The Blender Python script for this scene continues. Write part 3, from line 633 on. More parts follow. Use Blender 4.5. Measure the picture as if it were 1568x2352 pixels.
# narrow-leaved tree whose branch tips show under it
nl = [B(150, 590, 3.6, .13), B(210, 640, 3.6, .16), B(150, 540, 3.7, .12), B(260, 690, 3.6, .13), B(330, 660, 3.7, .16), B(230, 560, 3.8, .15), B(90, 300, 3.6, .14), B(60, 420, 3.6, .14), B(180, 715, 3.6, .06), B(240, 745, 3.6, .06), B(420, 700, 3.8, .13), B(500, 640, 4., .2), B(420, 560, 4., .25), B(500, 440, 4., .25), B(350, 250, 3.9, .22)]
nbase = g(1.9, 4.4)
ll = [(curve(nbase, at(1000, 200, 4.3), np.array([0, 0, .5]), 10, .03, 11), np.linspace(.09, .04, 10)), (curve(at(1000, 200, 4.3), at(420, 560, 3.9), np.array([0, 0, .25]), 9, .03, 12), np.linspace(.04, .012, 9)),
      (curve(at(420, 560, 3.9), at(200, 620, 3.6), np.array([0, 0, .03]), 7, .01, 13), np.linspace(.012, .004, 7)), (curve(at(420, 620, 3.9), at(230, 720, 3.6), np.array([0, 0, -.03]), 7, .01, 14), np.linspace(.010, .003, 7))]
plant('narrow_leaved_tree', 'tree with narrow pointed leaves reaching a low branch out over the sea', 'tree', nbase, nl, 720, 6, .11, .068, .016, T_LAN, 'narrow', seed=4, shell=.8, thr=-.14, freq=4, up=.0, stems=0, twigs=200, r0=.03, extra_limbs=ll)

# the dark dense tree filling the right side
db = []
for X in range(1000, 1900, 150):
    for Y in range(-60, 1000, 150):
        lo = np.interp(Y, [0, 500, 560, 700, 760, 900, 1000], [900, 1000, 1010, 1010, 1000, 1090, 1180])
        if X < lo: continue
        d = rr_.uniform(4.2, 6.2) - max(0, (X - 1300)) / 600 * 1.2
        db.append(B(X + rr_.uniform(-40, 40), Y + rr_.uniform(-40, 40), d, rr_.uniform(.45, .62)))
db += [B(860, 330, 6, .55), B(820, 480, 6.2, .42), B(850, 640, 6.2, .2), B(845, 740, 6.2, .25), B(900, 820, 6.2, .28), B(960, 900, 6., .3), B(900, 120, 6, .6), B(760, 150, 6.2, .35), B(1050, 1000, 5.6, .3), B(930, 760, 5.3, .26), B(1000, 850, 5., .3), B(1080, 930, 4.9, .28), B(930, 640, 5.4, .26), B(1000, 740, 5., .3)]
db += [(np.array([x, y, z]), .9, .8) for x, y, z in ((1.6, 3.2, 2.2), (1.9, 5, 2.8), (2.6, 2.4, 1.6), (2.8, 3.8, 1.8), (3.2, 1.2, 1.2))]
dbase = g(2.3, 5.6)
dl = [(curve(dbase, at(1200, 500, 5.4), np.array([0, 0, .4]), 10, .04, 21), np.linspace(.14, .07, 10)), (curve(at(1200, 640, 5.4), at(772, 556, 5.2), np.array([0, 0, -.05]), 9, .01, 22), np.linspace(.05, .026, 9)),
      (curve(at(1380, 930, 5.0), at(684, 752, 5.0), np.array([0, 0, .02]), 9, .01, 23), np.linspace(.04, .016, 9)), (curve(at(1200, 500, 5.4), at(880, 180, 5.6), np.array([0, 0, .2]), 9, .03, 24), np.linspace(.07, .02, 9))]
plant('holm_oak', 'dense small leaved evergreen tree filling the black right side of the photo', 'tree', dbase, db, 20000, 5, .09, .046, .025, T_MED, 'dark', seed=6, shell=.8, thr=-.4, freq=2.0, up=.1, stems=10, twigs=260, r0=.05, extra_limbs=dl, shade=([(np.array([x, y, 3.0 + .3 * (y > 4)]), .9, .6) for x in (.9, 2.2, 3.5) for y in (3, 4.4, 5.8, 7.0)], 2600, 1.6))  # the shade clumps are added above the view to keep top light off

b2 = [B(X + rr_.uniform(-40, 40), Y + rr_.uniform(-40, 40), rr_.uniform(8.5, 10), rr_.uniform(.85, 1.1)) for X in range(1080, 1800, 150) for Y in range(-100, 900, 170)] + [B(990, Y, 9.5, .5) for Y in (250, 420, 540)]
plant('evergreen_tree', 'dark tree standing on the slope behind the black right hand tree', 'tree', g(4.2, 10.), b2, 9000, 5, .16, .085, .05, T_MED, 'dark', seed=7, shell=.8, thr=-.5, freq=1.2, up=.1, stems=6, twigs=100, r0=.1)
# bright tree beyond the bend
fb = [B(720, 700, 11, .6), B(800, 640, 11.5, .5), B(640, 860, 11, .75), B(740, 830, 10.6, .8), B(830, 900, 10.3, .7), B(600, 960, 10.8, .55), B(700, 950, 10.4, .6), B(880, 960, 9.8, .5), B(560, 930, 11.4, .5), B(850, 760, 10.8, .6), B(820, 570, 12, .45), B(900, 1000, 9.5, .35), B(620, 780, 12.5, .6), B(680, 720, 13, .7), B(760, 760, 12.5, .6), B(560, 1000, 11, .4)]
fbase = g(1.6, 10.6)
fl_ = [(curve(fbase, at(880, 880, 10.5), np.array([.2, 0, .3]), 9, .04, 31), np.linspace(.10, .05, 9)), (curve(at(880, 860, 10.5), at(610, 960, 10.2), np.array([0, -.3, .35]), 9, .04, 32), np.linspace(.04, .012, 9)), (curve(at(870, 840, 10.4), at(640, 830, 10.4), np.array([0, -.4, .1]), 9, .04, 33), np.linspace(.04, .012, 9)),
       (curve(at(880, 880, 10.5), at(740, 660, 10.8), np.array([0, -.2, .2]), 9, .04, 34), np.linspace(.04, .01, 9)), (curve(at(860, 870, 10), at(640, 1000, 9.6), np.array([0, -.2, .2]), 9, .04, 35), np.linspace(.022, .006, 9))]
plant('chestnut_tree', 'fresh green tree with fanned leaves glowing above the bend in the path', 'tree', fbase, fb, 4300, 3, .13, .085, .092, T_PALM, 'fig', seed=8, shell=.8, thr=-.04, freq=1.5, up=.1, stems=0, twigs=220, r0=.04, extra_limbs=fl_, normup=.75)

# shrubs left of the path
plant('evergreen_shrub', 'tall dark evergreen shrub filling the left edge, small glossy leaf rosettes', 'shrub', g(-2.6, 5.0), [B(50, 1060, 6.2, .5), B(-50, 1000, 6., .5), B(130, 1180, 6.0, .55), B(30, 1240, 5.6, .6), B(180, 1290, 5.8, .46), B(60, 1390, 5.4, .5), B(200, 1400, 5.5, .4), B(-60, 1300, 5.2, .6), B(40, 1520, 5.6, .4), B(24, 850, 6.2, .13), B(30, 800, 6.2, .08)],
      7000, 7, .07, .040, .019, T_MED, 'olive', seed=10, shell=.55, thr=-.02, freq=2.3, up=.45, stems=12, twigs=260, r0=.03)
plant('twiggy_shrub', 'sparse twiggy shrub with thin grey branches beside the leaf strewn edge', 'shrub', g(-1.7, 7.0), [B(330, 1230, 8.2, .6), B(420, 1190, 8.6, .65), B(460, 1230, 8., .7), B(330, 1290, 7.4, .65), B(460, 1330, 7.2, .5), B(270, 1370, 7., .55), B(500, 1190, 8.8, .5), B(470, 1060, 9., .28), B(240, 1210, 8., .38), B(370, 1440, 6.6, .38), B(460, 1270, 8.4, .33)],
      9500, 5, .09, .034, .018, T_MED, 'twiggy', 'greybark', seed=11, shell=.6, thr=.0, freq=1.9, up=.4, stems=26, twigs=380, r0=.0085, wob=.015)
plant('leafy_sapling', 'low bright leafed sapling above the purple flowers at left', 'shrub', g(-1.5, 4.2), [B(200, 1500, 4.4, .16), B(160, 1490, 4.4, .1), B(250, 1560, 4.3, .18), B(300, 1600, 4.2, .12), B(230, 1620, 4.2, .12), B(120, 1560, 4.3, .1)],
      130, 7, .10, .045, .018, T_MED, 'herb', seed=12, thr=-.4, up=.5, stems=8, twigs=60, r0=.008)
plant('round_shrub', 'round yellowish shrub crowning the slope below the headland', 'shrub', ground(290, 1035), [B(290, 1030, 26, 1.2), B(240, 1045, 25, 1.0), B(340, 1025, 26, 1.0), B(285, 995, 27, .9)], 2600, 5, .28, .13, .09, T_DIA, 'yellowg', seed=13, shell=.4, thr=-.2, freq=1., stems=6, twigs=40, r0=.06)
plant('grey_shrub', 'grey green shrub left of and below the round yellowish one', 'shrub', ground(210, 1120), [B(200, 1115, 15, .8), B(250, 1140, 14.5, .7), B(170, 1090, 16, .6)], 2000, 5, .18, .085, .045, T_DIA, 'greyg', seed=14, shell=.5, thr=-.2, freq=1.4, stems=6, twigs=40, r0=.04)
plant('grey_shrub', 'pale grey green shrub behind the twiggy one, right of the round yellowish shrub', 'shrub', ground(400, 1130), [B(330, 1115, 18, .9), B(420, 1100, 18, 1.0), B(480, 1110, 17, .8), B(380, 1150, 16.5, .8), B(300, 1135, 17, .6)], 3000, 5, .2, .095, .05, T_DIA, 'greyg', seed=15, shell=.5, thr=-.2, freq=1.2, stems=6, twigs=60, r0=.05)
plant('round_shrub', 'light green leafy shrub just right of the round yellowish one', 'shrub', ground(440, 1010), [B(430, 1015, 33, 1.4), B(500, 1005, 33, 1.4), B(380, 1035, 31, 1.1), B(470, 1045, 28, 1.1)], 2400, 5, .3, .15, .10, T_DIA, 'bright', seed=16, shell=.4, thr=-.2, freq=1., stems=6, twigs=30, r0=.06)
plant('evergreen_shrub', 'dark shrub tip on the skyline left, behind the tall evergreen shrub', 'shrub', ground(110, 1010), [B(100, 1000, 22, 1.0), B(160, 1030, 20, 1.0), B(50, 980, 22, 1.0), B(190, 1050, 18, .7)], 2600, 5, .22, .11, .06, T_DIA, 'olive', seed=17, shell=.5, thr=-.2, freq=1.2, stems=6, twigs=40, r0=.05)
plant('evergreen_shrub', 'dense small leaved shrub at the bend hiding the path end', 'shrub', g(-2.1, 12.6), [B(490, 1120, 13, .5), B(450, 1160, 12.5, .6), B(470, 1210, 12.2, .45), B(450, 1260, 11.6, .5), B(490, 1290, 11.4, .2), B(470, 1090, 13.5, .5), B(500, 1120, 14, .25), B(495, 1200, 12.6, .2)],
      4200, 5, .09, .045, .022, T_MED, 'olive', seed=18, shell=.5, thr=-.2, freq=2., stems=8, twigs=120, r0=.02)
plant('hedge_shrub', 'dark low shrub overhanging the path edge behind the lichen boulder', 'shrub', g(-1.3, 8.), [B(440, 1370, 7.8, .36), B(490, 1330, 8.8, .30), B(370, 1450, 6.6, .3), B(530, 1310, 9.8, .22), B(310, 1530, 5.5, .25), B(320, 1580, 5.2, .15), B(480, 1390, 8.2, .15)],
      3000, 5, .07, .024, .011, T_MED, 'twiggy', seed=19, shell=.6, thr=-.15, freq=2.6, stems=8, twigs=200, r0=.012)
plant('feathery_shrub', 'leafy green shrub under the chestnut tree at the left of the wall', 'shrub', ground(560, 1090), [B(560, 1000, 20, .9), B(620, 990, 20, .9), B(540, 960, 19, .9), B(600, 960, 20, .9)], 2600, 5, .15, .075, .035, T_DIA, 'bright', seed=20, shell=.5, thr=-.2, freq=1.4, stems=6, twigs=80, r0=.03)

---

GOAL ::
Lines from the start of the material above through the line containing "plant('narrow_leaved_tree', 'tree with" are to be duplicated exactly, and only those.

WORKED ANSWER ::
The Blender Python script for this scene continues. Write part 3, from line 633 on. More parts follow. Use Blender 4.5. Measure the picture as if it were 1568x2352 pixels.
# narrow-leaved tree whose branch tips show under it
nl = [B(150, 590, 3.6, .13), B(210, 640, 3.6, .16), B(150, 540, 3.7, .12), B(260, 690, 3.6, .13), B(330, 660, 3.7, .16), B(230, 560, 3.8, .15), B(90, 300, 3.6, .14), B(60, 420, 3.6, .14), B(180, 715, 3.6, .06), B(240, 745, 3.6, .06), B(420, 700, 3.8, .13), B(500, 640, 4., .2), B(420, 560, 4., .25), B(500, 440, 4., .25), B(350, 250, 3.9, .22)]
nbase = g(1.9, 4.4)
ll = [(curve(nbase, at(1000, 200, 4.3), np.array([0, 0, .5]), 10, .03, 11), np.linspace(.09, .04, 10)), (curve(at(1000, 200, 4.3), at(420, 560, 3.9), np.array([0, 0, .25]), 9, .03, 12), np.linspace(.04, .012, 9)),
      (curve(at(420, 560, 3.9), at(200, 620, 3.6), np.array([0, 0, .03]), 7, .01, 13), np.linspace(.012, .004, 7)), (curve(at(420, 620, 3.9), at(230, 720, 3.6), np.array([0, 0, -.03]), 7, .01, 14), np.linspace(.010, .003, 7))]
plant('narrow_leaved_tree', 'tree with narrow pointed leaves reaching a low branch out over the sea', 'tree', nbase, nl, 720, 6, .11, .068, .016, T_LAN, 'narrow', seed=4, shell=.8, thr=-.14, freq=4, up=.0, stems=0, twigs=200, r0=.03, extra_limbs=ll)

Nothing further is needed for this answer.